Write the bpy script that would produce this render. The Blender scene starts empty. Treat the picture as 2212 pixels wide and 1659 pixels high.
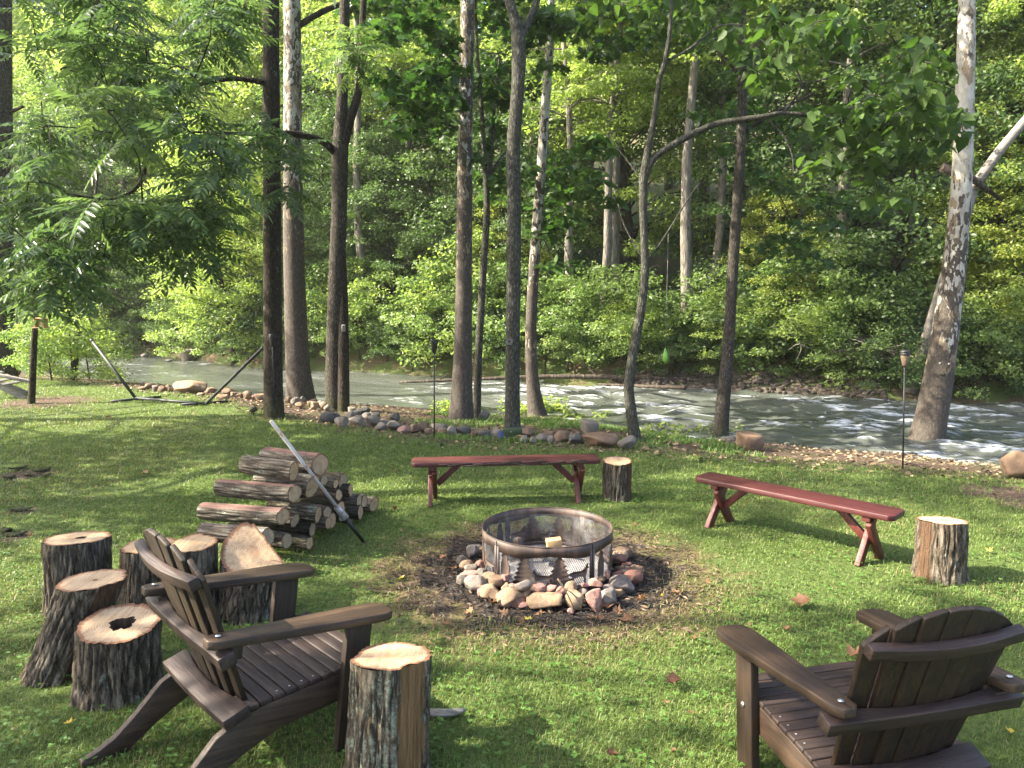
import bpy, math
import numpy as np
from mathutils import Vector, Matrix

# ------------------------------------------------------------------ camera, world, sun, exposure
SC = bpy.context.scene
COL = SC.collection
rng = np.random.default_rng(11)
FPX, CX, CY, CAMH = 1662.0, 1106.0, 829.5, 2.0
PITCH = math.atan(209.5 / 1662.0)

cam_data = bpy.data.cameras.new('camera')
cam = bpy.data.objects.new('camera', cam_data)
COL.objects.link(cam)
cam.location = (0, 0, CAMH)
cam.rotation_euler = (math.pi / 2 - PITCH, 0, 0)
cam_data.sensor_width = 36.0
cam_data.lens = FPX / 2212.0 * 36.0
cam_data.clip_end = 600.0
SC.camera = cam

SUN_DIR = np.array([-0.76, -0.07, 0.0]); SUN_EL = math.radians(39)
SUN_DIR = SUN_DIR / np.linalg.norm(SUN_DIR) * math.cos(SUN_EL); SUN_DIR[2] = math.sin(SUN_EL)

world = bpy.data.worlds.new('World')
SC.world = world
world.use_nodes = True
wn = world.node_tree
wn.nodes.clear()
wo = wn.nodes.new('ShaderNodeOutputWorld'); wb = wn.nodes.new('ShaderNodeBackground')
sk = wn.nodes.new('ShaderNodeTexSky'); sk.sky_type = 'NISHITA'; sk.sun_disc = False
sk.sun_elevation = SUN_EL; sk.sun_rotation = math.atan2(SUN_DIR[0], SUN_DIR[1])
sk.ozone_density = .35; sk.dust_density = 4.0; sk.air_density = .8
wb.inputs['Strength'].default_value = 0.15
wn.links.new(sk.outputs[0], wb.inputs[0]); wn.links.new(wb.outputs[0], wo.inputs[0])

sl = bpy.data.lights.new('sun', 'SUN'); sl.energy = 5.0; sl.angle = math.radians(0.5); sl.color = (1.0, 0.91, 0.74)
so = bpy.data.objects.new('sun', sl); COL.objects.link(so)
so.rotation_euler = Vector(SUN_DIR).to_track_quat('Z', 'Y').to_euler()

SC.view_settings.view_transform = 'Standard'
SC.view_settings.look = 'None'
SC.view_settings.gamma = 1.0
SC.view_settings.use_curve_mapping = False
SC.view_settings.exposure = 2.35
SC.render.engine = 'CYCLES'
SC.cycles.max_bounces = 8; SC.cycles.diffuse_bounces = 4; SC.cycles.glossy_bounces = 2
SC.cycles.transmission_bounces = 6; SC.cycles.transparent_max_bounces = 4
SC.cycles.use_denoising = True
SC.cycles.caustics_reflective = False; SC.cycles.caustics_refractive = False

# ------------------------------------------------------------------ helpers
FW = np.array([0, math.cos(PITCH), -math.sin(PITCH)])
DN = np.array([0, -math.sin(PITCH), -math.cos(PITCH)])
RT = np.array([1.0, 0, 0])
EYE = np.array([0, 0, CAMH])
def ray(px, py): return FW + RT * (px - CX) / FPX + DN * (py - CY) / FPX
def P(px, py, z=0.0):                       # where the view through a photo point meets height z
    r = ray(px, py); return EYE + r * ((z - CAMH) / r[2])
def PD(px, py, Y):                          # ... meets the upright plane at distance Y
    r = ray(px, py); return EYE + r * (Y / r[1])
def PP(px, py, p0, n):                      # ... meets a plane
    r = ray(px, py); n = np.asarray(n, float)
    return EYE + r * (np.dot(np.asarray(p0) - EYE, n) / np.dot(r, n))

_tab = np.random.default_rng(3).random(4096)
def _h(i, j, k): return _tab[(i * 73 + j * 1571 + k * 3079 + (i * j) % 611) & 4095]
def vnoise(x, y, z=0.0):
    x, y, z = np.broadcast_arrays(np.asarray(x, float), np.asarray(y, float), np.asarray(z, float))
    i, j, k = np.floor(x).astype(int), np.floor(y).astype(int), np.floor(z).astype(int)
    u, v, w = x - i, y - j, z - k
    u, v, w = u*u*(3-2*u), v*v*(3-2*v), w*w*(3-2*w)
    c = lambda a, b, d: _h(i + a, j + b, k + d)
    x0 = (c(0,0,0)*(1-u)+c(1,0,0)*u)*(1-v)+(c(0,1,0)*(1-u)+c(1,1,0)*u)*v
    x1 = (c(0,0,1)*(1-u)+c(1,0,1)*u)*(1-v)+(c(0,1,1)*(1-u)+c(1,1,1)*u)*v
    return x0*(1-w)+x1*w
def fbm(x, y, z=0.0, o=4):
    s, a, t = 0, .5, 0
    for q in range(o):
        f = 2.03**q
        s = s + a*vnoise(np.asarray(x)*f+q*17.3, np.asarray(y)*f+q*5.1, np.asarray(z)*f+q*9.7); t += a; a *= .5
    return s/t
def sstep(a, b, x):
    t = np.clip((x-a)/(b-a), 0, 1); return t*t*(3-2*t)
def unit(v):
    v = np.asarray(v, float); return v/np.maximum(np.linalg.norm(v, axis=-1, keepdims=True), 1e-9)

def mk(name, V, Fs, mats=None, attrs=None, smooth=False, midx=None):
    """mesh from a vertex array and a list of face arrays"""
    me = bpy.data.meshes.new(name)
    V = np.asarray(V, np.float32)
    Fs = [np.asarray(f, np.int32) for f in Fs if len(f)]
    me.vertices.add(len(V)); me.vertices.foreach_set('co', V.ravel())
    li = np.concatenate([f.ravel() for f in Fs])
    lt = np.concatenate([np.full(len(f), f.shape[1], np.int32) for f in Fs])
    ls = np.concatenate([[0], np.cumsum(lt)[:-1]]).astype(np.int32)
    me.loops.add(len(li)); me.loops.foreach_set('vertex_index', li)
    me.polygons.add(len(lt)); me.polygons.foreach_set('loop_start', ls)
    if smooth: me.polygons.foreach_set('use_smooth', np.ones(len(lt), bool))
    for m in (mats if isinstance(mats, (list, tuple)) else [mats] if mats else []): me.materials.append(m)
    if midx is not None: me.polygons.foreach_set('material_index', np.asarray(midx, np.int32))
    for k, a in (attrs or {}).items():
        a = np.asarray(a, np.float32)
        if a.ndim == 1:
            at = me.attributes.new(k, 'FLOAT', 'POINT'); at.data.foreach_set('value', a)
        else:
            at = me.attributes.new(k, 'FLOAT_COLOR', 'POINT'); at.data.foreach_set('color', a.ravel())
    me.update(calc_edges=True)
    return me
def put(name, me, parent=None, loc=None, kind=None):
    o = bpy.data.objects.new(name, me); COL.objects.link(o)
    if parent is not None: o.parent = parent
    if loc is not None: o.location = loc
    if kind: o['kind'] = kind
    return o
def tag(o, label, cat, group=None):
    o['label'] = label; o['category'] = cat
    if group: o['group'] = group
    return o
def empty(name, loc, label, cat, group=None, rz=0.0):
    o = bpy.data.objects.new(name, None); COL.objects.link(o)
    o.location = loc; o.rotation_euler = (0, 0, rz); o.empty_display_size = .1
    return tag(o, label, cat, group)
def copy_thing(root, label, group=None):
    r = root.copy(); COL.objects.link(r); r['label'] = label
    if group: r['group'] = group
    for ch in list(root.children):
        c = ch.copy(); COL.objects.link(c); c.parent = r
        for g in list(ch.children):
            d = g.copy(); COL.objects.link(d); d.parent = c
    return r
def bevel(o, w=.004, seg=2):
    m = o.modifiers.new('bevel', 'BEVEL'); m.width = w; m.segments = seg; m.limit_method = 'ANGLE'; m.angle_limit = math.radians(40)
    return o

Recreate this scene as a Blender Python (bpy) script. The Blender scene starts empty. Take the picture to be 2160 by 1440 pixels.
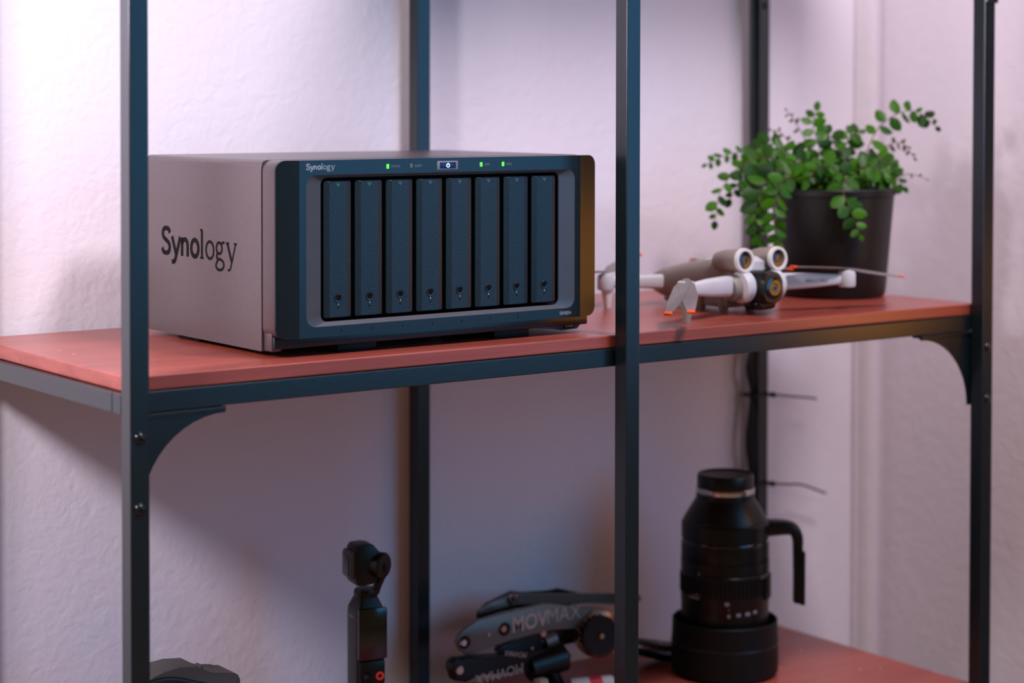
import bpy, bmesh, math, random
from mathutils import Vector, Matrix
random.seed(7)
scene = bpy.context.scene
COL = scene.collection
S = 0.001            # everything below is written in millimetres
FLOOR = 900.0        # the middle shelf board's top is z = 0; the floor lies 900 mm below

def W(x, y, z):
    return Vector((x * S, y * S, (z + FLOOR) * S))

# ------------------------------------------------------------------ camera
cam_d = bpy.data.cameras.new('camera')
cam = bpy.data.objects.new('camera', cam_d)
COL.objects.link(cam)
yaw, pitch, roll = math.radians(36.55), math.radians(-1.53), math.radians(0.08)
fwd = Vector((math.sin(yaw) * math.cos(pitch), math.cos(yaw) * math.cos(pitch), math.sin(pitch)))
right = Vector((math.cos(yaw), -math.sin(yaw), 0))
up = right.cross(fwd)
r2 = right * math.cos(roll) + up * math.sin(roll)
u2 = -right * math.sin(roll) + up * math.cos(roll)
m = Matrix((r2, u2, -fwd)).transposed().to_4x4()
m.translation = W(-674.81, -1402.75, 213.83)
cam.matrix_world = m
cam_d.sensor_width = 36.0
cam_d.lens = 36.0 * 4208.92 / 2160.0
cam_d.shift_y = -(720 - 330.73) / 2160.0
cam_d.clip_start = 0.05
cam_d.dof.use_dof = True
cam_d.dof.focus_distance = 1.765
cam_d.dof.aperture_fstop = 4.0
scene.camera = cam

# ------------------------------------------------------------------ light
scene.view_settings.view_transform = 'Standard'
scene.view_settings.look = 'None'
scene.view_settings.gamma = 1.0
scene.view_settings.exposure = 0.0
scene.view_settings.use_curve_mapping = False
world = bpy.data.worlds.new('room_air')
scene.world = world
world.use_nodes = True
bg = world.node_tree.nodes['Background']
bg.inputs[0].default_value = (1.0, 0.74, 0.28, 1)
bg.inputs[1].default_value = 0.115

def area(name, loc, target, sx, sy, power, col):
    d = bpy.data.lights.new(name, 'AREA')
    d.shape = 'RECTANGLE'; d.size = sx; d.size_y = sy; d.energy = power; d.color = col
    o = bpy.data.objects.new(name, d); COL.objects.link(o)
    o.location = W(*loc)
    o.rotation_euler = (W(*target) - W(*loc)).to_track_quat('-Z', 'Y').to_euler()
    return o
def bulb(name, loc, radius, power, col):
    d = bpy.data.lights.new(name, 'POINT'); d.shadow_soft_size = radius; d.energy = power; d.color = col
    o = bpy.data.objects.new(name, d); COL.objects.link(o); o.location = W(*loc)
    return o
# ceiling lamp of the room, a lamp standing to the left of the shelves with an added fill light near it,
# and a cool window beyond the right wall
bulb('ceiling_lamp_light', (700, -750, 1450), 0.15, 98.0, (1.0, 0.89, 0.99))
bulb('left_lamp_light', (-560, -150, 430), 0.06, 24.0, (0.96, 0.90, 1.0))
bulb('left_wall_fill_light', (-430, 110, 340), 0.06, 8.0, (1.0, 0.86, 1.0))  # added fill, brightens the wall left of the storage box
area('window_light_cool', (1320, -1560, 440), (360, 60, 60), 1.05, 1.25, 11.0, (0.10, 0.48, 1.0))
bulb('orange_lamp_light', (1120, -280, 10), 0.09, 1.25, (1.0, 0.38, 0.03))

# ------------------------------------------------------------------ materials
def new_mat(name):
    mt = bpy.data.materials.new(name); mt.use_nodes = True
    nt = mt.node_tree
    return mt, nt, nt.nodes['Principled BSDF']
def N(nt, kind, **kw):
    n = nt.nodes.new(kind)
    for k, v in kw.items():
        if k in n.inputs: n.inputs[k].default_value = v
        else: setattr(n, k, v)
    return n
def plain(name, col, rough=0.5, metal=0.0, spec=0.5, var=0.12, scale=60.0, bump=0.0, bscale=900.0, coat=0.0):
    mt, nt, p = new_mat(name)
    tc = N(nt, 'ShaderNodeTexCoord')
    nz = N(nt, 'ShaderNodeTexNoise', Scale=scale, Detail=3.0)
    nt.links.new(tc.outputs['Object'], nz.inputs['Vector'])
    rp = N(nt, 'ShaderNodeValToRGB')
    rp.color_ramp.elements[0].position = 0.3; rp.color_ramp.elements[1].position = 0.7
    rp.color_ramp.elements[0].color = tuple(c * (1 - var) for c in col) + (1,)
    rp.color_ramp.elements[1].color = tuple(min(1, c * (1 + var)) for c in col) + (1,)
    nt.links.new(nz.outputs['Fac'], rp.inputs['Fac'])
    nt.links.new(rp.outputs['Color'], p.inputs['Base Color'])
    p.inputs['Roughness'].default_value = rough
    p.inputs['Metallic'].default_value = metal
    p.inputs['Specular IOR Level'].default_value = spec
    p.inputs['Coat Weight'].default_value = coat
    if bump > 0:
        n2 = N(nt, 'ShaderNodeTexNoise', Scale=bscale, Detail=2.0)
        nt.links.new(tc.outputs['Object'], n2.inputs['Vector'])
        b = N(nt, 'ShaderNodeBump', Strength=bump, Distance=0.0004)
        nt.links.new(n2.outputs['Fac'], b.inputs['Height'])
        nt.links.new(b.outputs['Normal'], p.inputs['Normal'])
    return mt
def glow(name, col, strength, base=(0.02, 0.02, 0.02)):
    mt, nt, p = new_mat(name)
    p.inputs['Base Color'].default_value = base + (1,)
    p.inputs['Emission Color'].default_value = col + (1,)
    p.inputs['Emission Strength'].default_value = strength
    p.inputs['Roughness'].default_value = 0.3
    return mt
def plaster(name, col):
    mt, nt, p = new_mat(name)
    tc = N(nt, 'ShaderNodeTexCoord')
    a = N(nt, 'ShaderNodeTexNoise', Scale=75.0, Detail=4.0, Roughness=0.5, Distortion=0.5)
    b = N(nt, 'ShaderNodeTexNoise', Scale=160.0, Detail=3.0)
    c = N(nt, 'ShaderNodeTexNoise', Scale=4.0, Detail=2.0)
    for n in (a, b, c): nt.links.new(tc.outputs['Object'], n.inputs['Vector'])
    rp = N(nt, 'ShaderNodeValToRGB')
    rp.color_ramp.elements[0].position = 0.35; rp.color_ramp.elements[1].position = 0.65
    rp.color_ramp.elements[0].color = tuple(k * 0.97 for k in col) + (1,)
    rp.color_ramp.elements[1].color = col + (1,)
    nt.links.new(c.outputs['Fac'], rp.inputs['Fac'])
    nt.links.new(rp.outputs['Color'], p.inputs['Base Color'])
    b1 = N(nt, 'ShaderNodeBump', Strength=0.6, Distance=0.0014)
    b2 = N(nt, 'ShaderNodeBump', Strength=0.4, Distance=0.0008)
    nt.links.new(a.outputs['Fac'], b1.inputs['Height'])
    nt.links.new(b.outputs['Fac'], b2.inputs['Height'])
    nt.links.new(b1.outputs['Normal'], b2.inputs['Normal'])
    nt.links.new(b2.outputs['Normal'], p.inputs['Normal'])
    p.inputs['Roughness'].default_value = 0.85
    return mt
def red_wood(name):
    mt, nt, p = new_mat(name)
    tc = N(nt, 'ShaderNodeTexCoord')
    mp = N(nt, 'ShaderNodeMapping'); mp.inputs['Scale'].default_value = (3.0, 26.0, 90.0)
    nt.links.new(tc.outputs['Object'], mp.inputs['Vector'])
    n1 = N(nt, 'ShaderNodeTexNoise', Scale=1.0, Detail=5.0, Distortion=1.2)
    nt.links.new(mp.outputs['Vector'], n1.inputs['Vector'])
    rp = N(nt, 'ShaderNodeValToRGB')
    e = rp.color_ramp.elements
    e[0].position = 0.25; e[1].position = 0.8
    e[0].color = (0.25, 0.045, 0.028, 1); e[1].color = (0.41, 0.086, 0.057, 1)
    nt.links.new(n1.outputs['Fac'], rp.inputs['Fac'])
    # dust flecks and nicks in the varnish
    n2 = N(nt, 'ShaderNodeTexVoronoi', Scale=34.0)
    nt.links.new(tc.outputs['Object'], n2.inputs['Vector'])
    fl = N(nt, 'ShaderNodeValToRGB'); fl.color_ramp.interpolation = 'LINEAR'
    fl.color_ramp.elements[0].position = 0.03; fl.color_ramp.elements[0].color = (1, 1, 1, 1)
    fl.color_ramp.elements[1].position = 0.07; fl.color_ramp.elements[1].color = (0, 0, 0, 1)
    nt.links.new(n2.outputs['Distance'], fl.inputs['Fac'])
    n3 = N(nt, 'ShaderNodeTexNoise', Scale=9.0, Detail=1.0)
    nt.links.new(tc.outputs['Object'], n3.inputs['Vector'])
    gt = N(nt, 'ShaderNodeMath', operation='GREATER_THAN'); gt.inputs[1].default_value = 0.56
    nt.links.new(n3.outputs['Fac'], gt.inputs[0])
    mu = N(nt, 'ShaderNodeMath', operation='MULTIPLY')
    nt.links.new(fl.outputs['Color'], mu.inputs[0]); nt.links.new(gt.outputs[0], mu.inputs[1])
    mx = N(nt, 'ShaderNodeMix', data_type='RGBA')
    nt.links.new(mu.outputs[0], mx.inputs['Factor'])
    nt.links.new(rp.outputs['Color'], mx.inputs['A']); mx.inputs['B'].default_value = (0.75, 0.5, 0.45, 1)
    nt.links.new(mx.outputs['Result'], p.inputs['Base Color'])
    b = N(nt, 'ShaderNodeBump', Strength=0.18, Distance=0.0006)
    nt.links.new(n1.outputs['Fac'], b.inputs['Height'])
    nt.links.new(b.outputs['Normal'], p.inputs['Normal'])
    p.inputs['Roughness'].default_value = 0.34
    p.inputs['Specular IOR Level'].default_value = 0.45
    p.inputs['Coat Weight'].default_value = 0.2
    p.inputs['Coat Roughness'].default_value = 0.22
    return mt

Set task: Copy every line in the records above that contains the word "picture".

Full answer:
Write the bpy script that would produce this render. The Blender scene starts empty. Treat the picture as 2212 pixels wide and 1659 pixels high.
Recreate this scene as a Blender Python (bpy) script. The Blender scene starts empty. Take the picture to be 2160 by 1440 pixels.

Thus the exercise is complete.